== Written task ==
Note each line where "picture" appears, and copy it.

== Source material ==
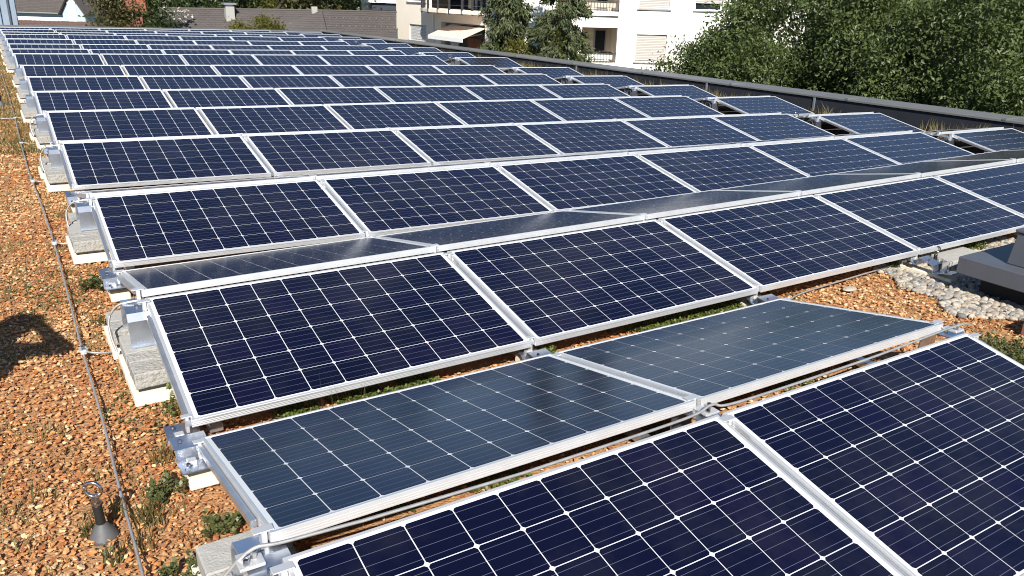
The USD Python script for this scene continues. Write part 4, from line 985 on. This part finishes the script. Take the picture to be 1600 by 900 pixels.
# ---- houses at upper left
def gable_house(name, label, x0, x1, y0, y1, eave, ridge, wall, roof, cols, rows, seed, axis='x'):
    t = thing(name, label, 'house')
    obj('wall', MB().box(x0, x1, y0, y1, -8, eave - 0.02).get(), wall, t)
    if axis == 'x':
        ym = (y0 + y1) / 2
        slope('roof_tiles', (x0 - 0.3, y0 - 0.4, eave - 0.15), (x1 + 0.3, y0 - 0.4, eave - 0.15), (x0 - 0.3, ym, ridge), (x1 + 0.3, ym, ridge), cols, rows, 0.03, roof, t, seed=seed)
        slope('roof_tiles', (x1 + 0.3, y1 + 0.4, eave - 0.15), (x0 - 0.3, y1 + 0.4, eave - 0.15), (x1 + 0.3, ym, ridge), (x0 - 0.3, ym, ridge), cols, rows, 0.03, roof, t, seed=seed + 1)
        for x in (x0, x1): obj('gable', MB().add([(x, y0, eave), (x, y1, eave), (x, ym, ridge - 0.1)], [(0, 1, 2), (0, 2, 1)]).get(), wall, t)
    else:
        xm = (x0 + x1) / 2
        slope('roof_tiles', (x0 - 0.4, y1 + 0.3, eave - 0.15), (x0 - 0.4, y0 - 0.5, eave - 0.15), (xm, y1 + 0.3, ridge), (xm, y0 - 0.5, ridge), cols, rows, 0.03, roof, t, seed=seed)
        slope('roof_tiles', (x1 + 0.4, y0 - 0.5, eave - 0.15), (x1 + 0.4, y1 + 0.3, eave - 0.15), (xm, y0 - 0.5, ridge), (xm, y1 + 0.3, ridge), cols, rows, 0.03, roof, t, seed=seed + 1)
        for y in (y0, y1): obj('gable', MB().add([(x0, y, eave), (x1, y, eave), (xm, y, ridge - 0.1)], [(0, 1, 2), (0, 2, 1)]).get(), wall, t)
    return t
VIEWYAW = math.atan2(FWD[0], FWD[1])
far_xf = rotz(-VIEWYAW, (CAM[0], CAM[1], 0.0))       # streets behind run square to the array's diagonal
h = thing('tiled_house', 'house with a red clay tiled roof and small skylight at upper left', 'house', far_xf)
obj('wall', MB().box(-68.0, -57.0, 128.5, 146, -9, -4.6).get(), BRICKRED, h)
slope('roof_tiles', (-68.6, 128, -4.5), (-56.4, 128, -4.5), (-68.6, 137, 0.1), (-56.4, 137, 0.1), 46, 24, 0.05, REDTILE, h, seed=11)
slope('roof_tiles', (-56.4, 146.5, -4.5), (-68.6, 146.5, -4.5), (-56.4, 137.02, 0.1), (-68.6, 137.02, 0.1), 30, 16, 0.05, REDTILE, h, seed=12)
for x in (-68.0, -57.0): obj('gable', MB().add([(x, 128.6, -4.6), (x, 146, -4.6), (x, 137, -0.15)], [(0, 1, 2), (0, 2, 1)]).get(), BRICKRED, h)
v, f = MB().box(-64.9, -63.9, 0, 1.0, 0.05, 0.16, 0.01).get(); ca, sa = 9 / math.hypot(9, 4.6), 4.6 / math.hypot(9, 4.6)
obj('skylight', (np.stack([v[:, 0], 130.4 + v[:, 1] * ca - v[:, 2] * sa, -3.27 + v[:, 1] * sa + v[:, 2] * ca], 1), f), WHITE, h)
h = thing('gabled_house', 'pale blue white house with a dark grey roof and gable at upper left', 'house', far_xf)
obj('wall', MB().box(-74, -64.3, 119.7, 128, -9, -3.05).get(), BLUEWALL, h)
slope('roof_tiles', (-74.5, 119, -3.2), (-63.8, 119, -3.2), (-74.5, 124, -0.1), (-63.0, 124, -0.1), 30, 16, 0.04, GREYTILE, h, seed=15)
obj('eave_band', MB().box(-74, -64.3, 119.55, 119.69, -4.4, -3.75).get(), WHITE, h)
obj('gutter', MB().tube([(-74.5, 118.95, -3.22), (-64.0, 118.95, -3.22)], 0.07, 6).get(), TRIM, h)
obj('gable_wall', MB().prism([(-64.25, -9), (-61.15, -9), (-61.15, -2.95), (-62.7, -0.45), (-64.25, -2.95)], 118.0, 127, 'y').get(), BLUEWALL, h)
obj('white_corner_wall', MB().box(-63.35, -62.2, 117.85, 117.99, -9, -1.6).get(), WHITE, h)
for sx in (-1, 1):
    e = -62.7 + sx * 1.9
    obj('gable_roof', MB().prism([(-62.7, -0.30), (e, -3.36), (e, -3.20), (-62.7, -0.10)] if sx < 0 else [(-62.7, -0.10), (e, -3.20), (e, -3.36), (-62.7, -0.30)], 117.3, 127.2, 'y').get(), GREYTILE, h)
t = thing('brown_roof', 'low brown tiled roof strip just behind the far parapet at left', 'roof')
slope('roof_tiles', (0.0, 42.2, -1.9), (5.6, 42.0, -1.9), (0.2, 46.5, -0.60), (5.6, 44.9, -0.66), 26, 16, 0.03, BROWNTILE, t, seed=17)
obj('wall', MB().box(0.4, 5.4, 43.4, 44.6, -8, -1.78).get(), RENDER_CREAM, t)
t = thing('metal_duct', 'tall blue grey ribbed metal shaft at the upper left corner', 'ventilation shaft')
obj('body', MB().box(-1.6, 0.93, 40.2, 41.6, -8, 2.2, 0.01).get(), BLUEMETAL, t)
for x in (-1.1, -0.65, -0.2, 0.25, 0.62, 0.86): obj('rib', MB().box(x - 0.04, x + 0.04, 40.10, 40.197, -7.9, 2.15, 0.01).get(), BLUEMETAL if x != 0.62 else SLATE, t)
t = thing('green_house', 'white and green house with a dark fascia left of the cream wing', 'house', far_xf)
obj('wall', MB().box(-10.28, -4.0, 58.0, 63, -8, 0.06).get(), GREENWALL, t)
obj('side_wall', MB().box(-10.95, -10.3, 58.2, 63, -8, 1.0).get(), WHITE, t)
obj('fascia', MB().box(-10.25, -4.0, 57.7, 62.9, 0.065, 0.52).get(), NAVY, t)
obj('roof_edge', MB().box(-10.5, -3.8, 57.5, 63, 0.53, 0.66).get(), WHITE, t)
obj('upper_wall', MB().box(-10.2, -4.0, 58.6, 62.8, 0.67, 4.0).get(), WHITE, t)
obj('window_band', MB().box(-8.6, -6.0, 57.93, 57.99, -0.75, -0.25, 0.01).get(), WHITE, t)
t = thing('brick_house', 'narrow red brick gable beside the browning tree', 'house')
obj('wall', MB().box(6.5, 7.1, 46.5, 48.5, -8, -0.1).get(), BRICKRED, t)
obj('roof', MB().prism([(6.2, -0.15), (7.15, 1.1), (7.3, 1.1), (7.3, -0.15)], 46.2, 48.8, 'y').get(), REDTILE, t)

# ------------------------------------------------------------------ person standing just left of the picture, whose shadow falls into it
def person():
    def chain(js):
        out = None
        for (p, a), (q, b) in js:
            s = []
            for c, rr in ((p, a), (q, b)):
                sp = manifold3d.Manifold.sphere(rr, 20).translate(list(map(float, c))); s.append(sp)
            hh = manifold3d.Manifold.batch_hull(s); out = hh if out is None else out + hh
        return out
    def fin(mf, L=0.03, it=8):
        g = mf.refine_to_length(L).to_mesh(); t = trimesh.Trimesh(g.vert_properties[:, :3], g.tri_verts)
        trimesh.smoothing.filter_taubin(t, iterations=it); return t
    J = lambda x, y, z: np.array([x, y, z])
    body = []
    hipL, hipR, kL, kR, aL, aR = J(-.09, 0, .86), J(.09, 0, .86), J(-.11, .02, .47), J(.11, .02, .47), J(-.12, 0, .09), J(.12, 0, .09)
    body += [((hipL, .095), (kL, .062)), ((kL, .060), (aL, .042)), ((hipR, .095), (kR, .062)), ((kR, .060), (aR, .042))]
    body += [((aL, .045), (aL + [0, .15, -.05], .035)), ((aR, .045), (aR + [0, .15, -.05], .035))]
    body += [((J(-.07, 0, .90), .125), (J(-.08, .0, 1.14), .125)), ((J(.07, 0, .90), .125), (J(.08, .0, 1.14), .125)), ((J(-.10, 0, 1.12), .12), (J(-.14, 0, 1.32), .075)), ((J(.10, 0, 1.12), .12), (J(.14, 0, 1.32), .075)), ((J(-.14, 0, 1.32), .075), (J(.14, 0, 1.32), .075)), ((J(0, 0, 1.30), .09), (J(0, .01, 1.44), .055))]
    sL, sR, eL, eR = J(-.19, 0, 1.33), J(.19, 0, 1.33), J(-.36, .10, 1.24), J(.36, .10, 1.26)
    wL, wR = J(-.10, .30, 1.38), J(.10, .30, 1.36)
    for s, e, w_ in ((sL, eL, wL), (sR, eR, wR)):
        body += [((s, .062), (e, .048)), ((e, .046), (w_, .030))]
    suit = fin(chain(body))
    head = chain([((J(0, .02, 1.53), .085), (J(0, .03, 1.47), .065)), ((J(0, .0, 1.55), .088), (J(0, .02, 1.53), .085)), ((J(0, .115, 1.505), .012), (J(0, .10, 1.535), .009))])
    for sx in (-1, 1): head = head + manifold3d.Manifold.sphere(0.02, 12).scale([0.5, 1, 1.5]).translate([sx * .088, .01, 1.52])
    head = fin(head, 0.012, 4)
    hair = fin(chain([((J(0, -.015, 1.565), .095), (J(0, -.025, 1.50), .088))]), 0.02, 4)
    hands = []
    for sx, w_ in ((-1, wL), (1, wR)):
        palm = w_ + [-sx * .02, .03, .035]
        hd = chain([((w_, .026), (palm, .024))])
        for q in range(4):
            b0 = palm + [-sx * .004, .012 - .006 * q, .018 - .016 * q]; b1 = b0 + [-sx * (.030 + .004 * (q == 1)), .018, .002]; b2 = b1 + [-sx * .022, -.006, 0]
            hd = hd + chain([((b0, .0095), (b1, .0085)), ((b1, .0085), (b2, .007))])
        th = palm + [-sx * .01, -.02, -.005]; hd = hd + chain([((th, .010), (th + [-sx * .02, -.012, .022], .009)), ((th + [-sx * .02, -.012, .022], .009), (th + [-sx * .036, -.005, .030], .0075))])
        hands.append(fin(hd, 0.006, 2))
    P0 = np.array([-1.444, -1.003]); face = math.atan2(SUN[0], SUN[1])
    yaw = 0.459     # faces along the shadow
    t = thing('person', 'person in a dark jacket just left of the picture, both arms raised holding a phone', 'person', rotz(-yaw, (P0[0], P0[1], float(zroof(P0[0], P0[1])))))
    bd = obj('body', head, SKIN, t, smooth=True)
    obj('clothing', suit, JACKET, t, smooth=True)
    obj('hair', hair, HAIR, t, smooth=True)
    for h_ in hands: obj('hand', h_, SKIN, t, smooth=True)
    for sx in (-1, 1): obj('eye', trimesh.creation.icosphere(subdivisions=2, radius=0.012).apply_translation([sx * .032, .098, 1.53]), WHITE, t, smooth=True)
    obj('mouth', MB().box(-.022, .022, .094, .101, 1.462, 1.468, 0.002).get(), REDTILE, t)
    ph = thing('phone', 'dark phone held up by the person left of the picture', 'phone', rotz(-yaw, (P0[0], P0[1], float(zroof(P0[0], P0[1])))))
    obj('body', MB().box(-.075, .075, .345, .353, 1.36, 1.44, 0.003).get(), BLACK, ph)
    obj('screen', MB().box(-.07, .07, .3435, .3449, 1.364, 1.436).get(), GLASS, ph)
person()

== Answer to the problem ==
The USD Python script for this scene continues. Write part 4, from line 985 on. This part finishes the script. Take the picture to be 1600 by 900 pixels.
# ------------------------------------------------------------------ person standing just left of the picture, whose shadow falls into it
    t = thing('person', 'person in a dark jacket just left of the picture, both arms raised holding a phone', 'person', rotz(-yaw, (P0[0], P0[1], float(zroof(P0[0], P0[1])))))
    ph = thing('phone', 'dark phone held up by the person left of the picture', 'phone', rotz(-yaw, (P0[0], P0[1], float(zroof(P0[0], P0[1])))))